[Scenes as source code]
— Start —

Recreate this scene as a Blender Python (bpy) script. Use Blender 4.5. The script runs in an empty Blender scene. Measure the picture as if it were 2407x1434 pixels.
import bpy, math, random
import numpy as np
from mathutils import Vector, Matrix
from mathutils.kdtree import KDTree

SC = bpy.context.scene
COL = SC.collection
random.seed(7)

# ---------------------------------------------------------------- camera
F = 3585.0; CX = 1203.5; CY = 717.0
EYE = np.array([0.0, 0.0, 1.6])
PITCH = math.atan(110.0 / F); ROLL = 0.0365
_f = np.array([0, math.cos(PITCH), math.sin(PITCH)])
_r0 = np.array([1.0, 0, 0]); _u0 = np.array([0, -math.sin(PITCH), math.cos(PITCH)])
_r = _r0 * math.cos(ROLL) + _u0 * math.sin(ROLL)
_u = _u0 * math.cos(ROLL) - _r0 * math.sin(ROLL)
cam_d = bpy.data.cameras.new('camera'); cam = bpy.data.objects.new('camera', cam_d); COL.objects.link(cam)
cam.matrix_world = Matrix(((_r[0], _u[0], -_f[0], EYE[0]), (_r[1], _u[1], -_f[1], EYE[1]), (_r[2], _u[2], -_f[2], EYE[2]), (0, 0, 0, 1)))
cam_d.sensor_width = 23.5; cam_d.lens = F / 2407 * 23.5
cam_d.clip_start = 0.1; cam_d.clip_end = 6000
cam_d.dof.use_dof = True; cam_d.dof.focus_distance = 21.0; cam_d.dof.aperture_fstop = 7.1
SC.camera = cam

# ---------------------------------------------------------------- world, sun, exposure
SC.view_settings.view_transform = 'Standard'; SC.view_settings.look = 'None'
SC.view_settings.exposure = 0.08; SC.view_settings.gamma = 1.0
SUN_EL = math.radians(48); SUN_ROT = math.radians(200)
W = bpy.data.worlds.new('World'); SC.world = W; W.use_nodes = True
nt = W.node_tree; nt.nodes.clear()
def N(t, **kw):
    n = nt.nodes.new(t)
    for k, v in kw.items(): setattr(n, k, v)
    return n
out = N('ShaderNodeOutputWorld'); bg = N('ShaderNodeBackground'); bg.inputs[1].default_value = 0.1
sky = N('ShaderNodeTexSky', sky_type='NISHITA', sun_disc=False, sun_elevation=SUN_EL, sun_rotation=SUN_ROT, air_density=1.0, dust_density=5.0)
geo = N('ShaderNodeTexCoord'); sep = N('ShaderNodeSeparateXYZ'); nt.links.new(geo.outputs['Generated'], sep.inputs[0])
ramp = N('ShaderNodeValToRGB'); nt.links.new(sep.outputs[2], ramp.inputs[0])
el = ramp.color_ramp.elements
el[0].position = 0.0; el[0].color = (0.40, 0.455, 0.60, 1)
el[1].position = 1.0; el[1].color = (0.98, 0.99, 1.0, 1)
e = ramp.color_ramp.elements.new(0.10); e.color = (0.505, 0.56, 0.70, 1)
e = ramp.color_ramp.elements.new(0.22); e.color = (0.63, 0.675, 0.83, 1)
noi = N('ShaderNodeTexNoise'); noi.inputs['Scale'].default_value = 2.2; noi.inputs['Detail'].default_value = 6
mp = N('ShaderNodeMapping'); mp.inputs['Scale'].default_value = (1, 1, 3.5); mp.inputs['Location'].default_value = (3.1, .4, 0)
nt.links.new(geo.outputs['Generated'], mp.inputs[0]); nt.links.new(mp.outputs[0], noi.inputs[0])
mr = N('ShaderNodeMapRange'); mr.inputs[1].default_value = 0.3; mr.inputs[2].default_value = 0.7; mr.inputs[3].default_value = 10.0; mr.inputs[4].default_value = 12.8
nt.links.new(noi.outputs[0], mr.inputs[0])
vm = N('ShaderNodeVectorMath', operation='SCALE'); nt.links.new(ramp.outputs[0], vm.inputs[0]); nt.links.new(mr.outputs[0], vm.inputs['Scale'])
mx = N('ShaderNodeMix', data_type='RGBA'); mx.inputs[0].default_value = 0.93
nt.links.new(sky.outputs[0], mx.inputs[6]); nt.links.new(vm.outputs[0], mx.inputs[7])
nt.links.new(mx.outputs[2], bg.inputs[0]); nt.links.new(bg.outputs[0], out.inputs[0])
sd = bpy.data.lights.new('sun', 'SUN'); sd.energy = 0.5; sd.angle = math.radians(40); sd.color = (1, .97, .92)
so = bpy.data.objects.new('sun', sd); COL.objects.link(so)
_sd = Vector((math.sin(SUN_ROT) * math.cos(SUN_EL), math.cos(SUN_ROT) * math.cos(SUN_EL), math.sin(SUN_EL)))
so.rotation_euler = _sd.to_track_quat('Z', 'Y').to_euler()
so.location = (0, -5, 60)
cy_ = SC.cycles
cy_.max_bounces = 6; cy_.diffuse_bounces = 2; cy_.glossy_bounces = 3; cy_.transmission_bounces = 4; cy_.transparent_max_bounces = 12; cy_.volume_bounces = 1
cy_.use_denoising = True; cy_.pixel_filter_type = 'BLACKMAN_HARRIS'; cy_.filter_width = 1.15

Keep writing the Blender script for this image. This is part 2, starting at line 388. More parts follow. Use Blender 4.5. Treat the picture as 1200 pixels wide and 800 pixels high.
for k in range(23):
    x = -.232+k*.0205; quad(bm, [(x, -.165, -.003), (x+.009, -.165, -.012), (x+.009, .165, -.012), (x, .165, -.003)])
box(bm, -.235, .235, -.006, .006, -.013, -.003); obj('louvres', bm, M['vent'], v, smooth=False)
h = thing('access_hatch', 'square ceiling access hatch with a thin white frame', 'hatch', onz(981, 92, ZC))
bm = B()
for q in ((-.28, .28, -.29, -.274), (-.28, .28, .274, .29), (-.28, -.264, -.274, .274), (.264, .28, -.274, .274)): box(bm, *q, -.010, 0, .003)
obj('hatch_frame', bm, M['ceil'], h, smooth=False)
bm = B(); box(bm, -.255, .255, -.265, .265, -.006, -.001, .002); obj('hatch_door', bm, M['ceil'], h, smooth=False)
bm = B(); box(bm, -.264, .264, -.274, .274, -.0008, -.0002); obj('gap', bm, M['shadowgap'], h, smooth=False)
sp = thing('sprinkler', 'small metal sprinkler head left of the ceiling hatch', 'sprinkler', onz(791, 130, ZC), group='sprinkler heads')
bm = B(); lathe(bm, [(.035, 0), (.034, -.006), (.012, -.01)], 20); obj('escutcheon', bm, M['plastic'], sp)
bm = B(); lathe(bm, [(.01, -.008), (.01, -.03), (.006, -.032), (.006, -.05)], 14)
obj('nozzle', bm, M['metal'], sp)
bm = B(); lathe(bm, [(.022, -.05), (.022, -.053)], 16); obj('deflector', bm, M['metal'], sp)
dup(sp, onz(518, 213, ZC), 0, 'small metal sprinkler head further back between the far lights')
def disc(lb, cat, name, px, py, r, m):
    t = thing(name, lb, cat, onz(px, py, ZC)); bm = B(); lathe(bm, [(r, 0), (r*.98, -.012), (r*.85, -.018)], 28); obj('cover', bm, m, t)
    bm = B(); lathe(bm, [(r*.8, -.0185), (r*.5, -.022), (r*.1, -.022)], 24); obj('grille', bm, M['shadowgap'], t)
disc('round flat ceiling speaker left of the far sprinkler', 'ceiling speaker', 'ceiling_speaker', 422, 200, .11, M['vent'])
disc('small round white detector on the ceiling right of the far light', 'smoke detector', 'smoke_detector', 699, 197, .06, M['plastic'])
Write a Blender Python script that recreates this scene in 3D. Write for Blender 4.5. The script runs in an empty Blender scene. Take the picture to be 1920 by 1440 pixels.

— End —

The lines to return begin at the first line of the records and end at the line holding "random.seed(7)"; please return them exactly, including both, and nothing beyond.

Recreate this scene as a Blender Python (bpy) script. Use Blender 4.5. The script runs in an empty Blender scene. Measure the picture as if it were 2407x1434 pixels.
import bpy, math, random
import numpy as np
from mathutils import Vector, Matrix
from mathutils.kdtree import KDTree

SC = bpy.context.scene
COL = SC.collection
random.seed(7)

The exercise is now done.